RIA M&A activity hits record pace in H1 2025: Fidelity

RIA M&A activity hits record pace in H1 2025: Fidelity
The race to 100 transactions ended a month early this year, with April standing out as the most active month on record for RIA dealmaking.
AUG 19, 2025

RIA merger and acquisition activity surged to new heights in the first half of 2025, according to Fidelity Investments’ latest biannual M&A review.

In its latest benchmarking study released Tuesday, Fidelity highlighted how this year's edition of the "race to 100 RIA M&A transactions," which it began tracking in 2023, proceeded at the fastest clip yet.

"This year, we tracked the 100th transaction on May 1, an entire month earlier [than in previous years]," Fidelity said in its biannual M&A review.

The report recorded 132 transactions totaling $182.7 billion in assets in the first half of 2025, marking the strongest start to a year since Fidelity began tracking the market a decade ago in 2015.

The momentum was especially evident in the second quarter, which saw 61 deals representing $88 billion in purchased assets. April stood out as the most active month on record for deal volume, with 26 transactions, while January and March also set new monthly highs.

June capped the half with 18 transactions and $35.8 billion in assets, up 6% in activity and 36% in purchased assets from May. However, compared to June 2024’s 19 transactions and $41.3 billion in assets, this year’s June activity remained within a historically strong range.

Fidelity’s data shows that the median deal size for the first half of 2025 held steady at $517 million, continuing a trend of consistency over the past decade.

“The median transaction has ranged from $400 million to $600 million, with 1H 2025 landing at $517 million,” the report stated. “It appears that there has been an increased appetite for all firms – large and small.”

Small- to medium-size moves in assets appear to be the fashion this season, with deals under $1 billion continuing to make up roughly 70% of the overall volume.

The report also highlighted a shift in the makeup of active acquirers. From July 2024 to June 2025, the 20 most active firms accounted for 60% of all RIA M&A transactions and 41% of purchased assets.

Focus Partners Wealth, backed by Clayton, Dubilier & Rice and Stone Point Capital, emerged as the most prolific dealmaker during the period, notching 16 deals representing $53 billion in AUM by Fidelity's tally.

Merit Financial Advisors, whose M&A strategy recently got a boost from Constellation Wealth Capital, followed closely with 13 deals, though the $4.7 billion in assets within those transactions speaks to its very different strategic focus.

All told, 14 firms remained in the top 20 dealmakers' club from 2024. The six new entrants this year were EP Wealth Advisors, CW Advisors, Cerity Partners, Lido Advisors, Beacon Pointe Advisors, and Bluespring Wealth.

Fidelity noted that several of these firms went though notable leadership and capital changes, such as EP Wealth Advisors naming a new CEO and CW Advisors being acquired by Osaic.

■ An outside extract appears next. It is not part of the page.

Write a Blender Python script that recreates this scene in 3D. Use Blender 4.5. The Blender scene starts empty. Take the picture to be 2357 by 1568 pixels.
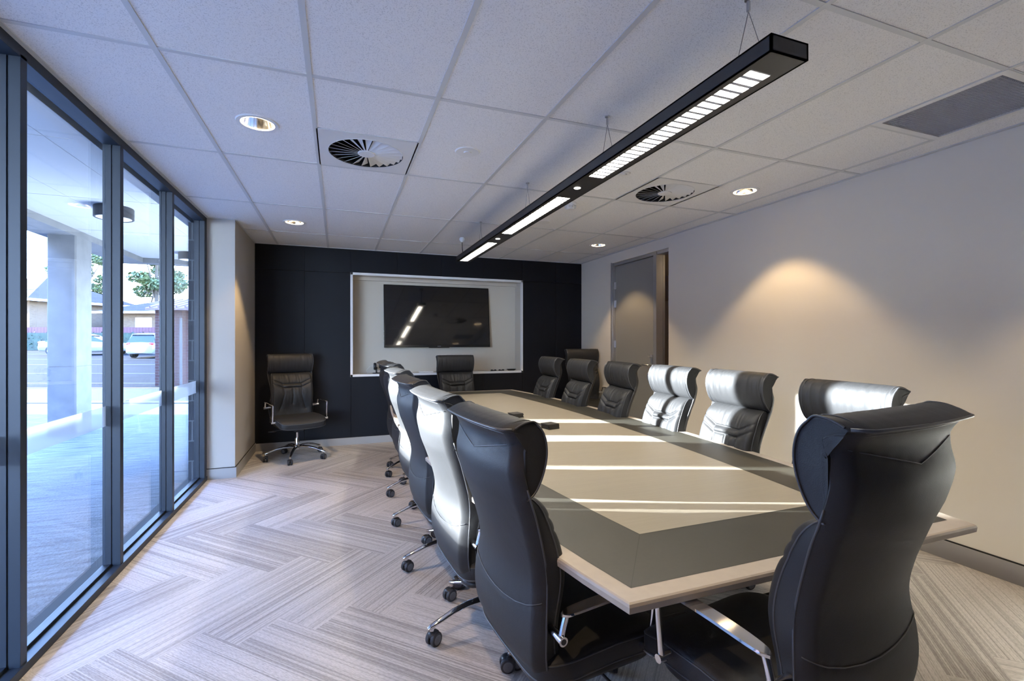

“Each of these strategic acquirers who are actively focused on M&A are doing so with even more rigor and aggression as the landscape remains quite competitive on the buy-side,” Fidelity noted.

The report also observed that private equity involvement continues to rise, with 86% of first-half transactions and 91% of purchased assets backed by private equity.

The field of buyers is expanding, with 64 unique acquirers in the first half of 2025 and 16 first-time buyers entering the market. These newcomers are increasingly willing to look beyond their home regions for deals, and several are backed by private equity.

The trend of minority investments is also gaining traction, with seven firms making multiple minority investments in RIAs so far this year.

Despite the record-setting pace, Fidelity suggested that the market’s growth is constrained more by the supply of sellers than by demand or capital.

“Our view lands on buyer demand remaining exceptionally strong, and that our current market is not constrained by lack of capital or interest – rather, it’s limited by supply."